As the OECD numbers have gained currency, some researchers and statisticians have warned against overdependence on them, citing questions about the international agency's methodology. At the same time, American college leaders, recognizing that the data are being used widely, have been digging into the numbers to try to understand them better and, where possible, look for ways to learn from what they say about the United States and its peers/competitors.

It was in one such quest that researchers at the American Council on Education, higher ed's chief coordinating group, discovered that the OECD's latest data contain a significant error in the U.S. attainment numbers, and perhaps those of other countries as well. OECD officials have acknowledged the problem in the American statistics and expressed concern about others as well.

And while the errors don't radically alter the picture of potential problems in the educational attainment among younger U.S. citizens, they do point to the dangers of overdependence on any single source of data to make sweeping, and potentially oversimplified, generalizations about public policy matters.

The numbers in question, which examine the proportion of citizens of various countries that have received a "tertiary" (or postsecondary, in U.S. parlance) credential, have been widely cited in the increasingly common critiques of the United States' ability to produce enough educated citizens to compete in the global economy. Margaret Spellings' Commission on the Future of Higher Education leaned heavily on the OECD data, as have more recent reports like “Measuring Up 2008” and the College Board’s “Coming to Our Senses.”

The data most commonly cited to show the decline of the U.S. higher education system examine the rates at which citizens of different age groups in different countries attain a postsecondary degree of some kind. The United States has long been among the world's leaders in ensuring access to higher education for its people, and the country still fares well in rankings for older citizens. But the OECD's 2008 data (which cover outcomes from 2006) for the proportion of 25- to 34-year-olds who have a postsecondary (or tertiary) degree show the U.S. falling to 10th among the 30 OECD countries, with 39 percent of citizens that age having some kind of degree.

Jacqueline E. King, assistant vice president at the American Council on Education's Center for Policy Analysis, is among the higher education researchers who have been digging into the OECD numbers to try to understand them better; among other things, she noted, ACE is preparing to undertake a study looking at how Canada has managed to give such a large proportion of its citizens "sub-baccalaureate" degrees, a category in which it ranks tops in the OECD statistics.

It was in analyzing the OECD numbers that King and her staff noticed that they showed the U.S. as having dropped to 19th, from 10th in 2005, in the proportion of citizens with a sub-baccalaureate (or, in the United States' case, associate) degrees.

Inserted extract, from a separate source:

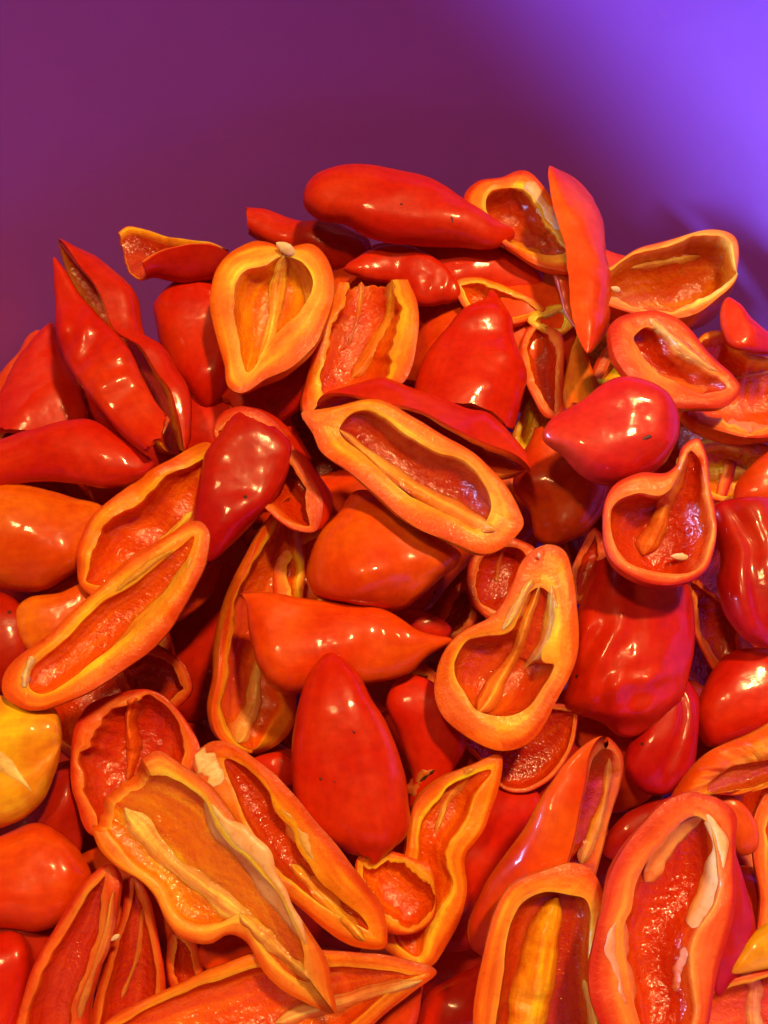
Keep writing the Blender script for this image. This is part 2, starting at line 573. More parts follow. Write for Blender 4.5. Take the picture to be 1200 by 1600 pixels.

The steep decline, from 9 percent to 5 percent of citizens, was accompanied in the OECD data by an equally sharp (and equally unlikely) rise in the proportion of Americans with a baccalaureate degree, to 35 from 30 percent, and to 2nd place from 6th place. (A spreadsheet comparing the 2006 and 2005 numbers in various categories can be found here.)

After ACE officials brought the issue to the attention of OECD, the international group admitted that its researchers had "mistakenly categorized those academic associate degrees" as baccalaureate degrees, King said. In an interview Friday, Michael Davidson, a senior analyst in OECD's education directorate, acknowledged that a "mistake was made" in the mapping of U.S. programs to international classifications, and said that OECD was at work correcting the data.

As ACE officials dug further into the numbers, they noticed several other apparent discrepancies, as well. The OECD data for 2008 show New Zealand, for example, increasing the proportion of its 25- to 34-year-old citizens with sub-baccalaureate degrees to 14 from 5 percent, and the proportion of people in that age group with baccalaureate degrees to 30 from 26 percent. Over all, New Zealand shot up to 4th in postsecondary attainment in that age group in 2006, from 18th in 2005.

Several other countries showed multiple point changes between 2005 and 2006, which Davidson said in the interview Friday would be surprising under normal circumstances, given how difficult it is to achieve significant movement quickly in most countries. He said the OECD would review the data for other countries to ensure that the "glitch" that occurred in the United States numbers was not replicated for other nations.

King, of ACE, said her organization was not questioning the OECD numbers to try to pretend that there are not serious issues in postsecondary attainment in the United States, or to soft-pedal the extent of the problem. But these data "have gained a lot of currency," she said, and "you need to unpack [them] if you're really going to understand U.S. performance compared to other countries. We need to make sure the data are right so we in the analytical community can figure out what the differences really are, and work on how to improve what we're doing."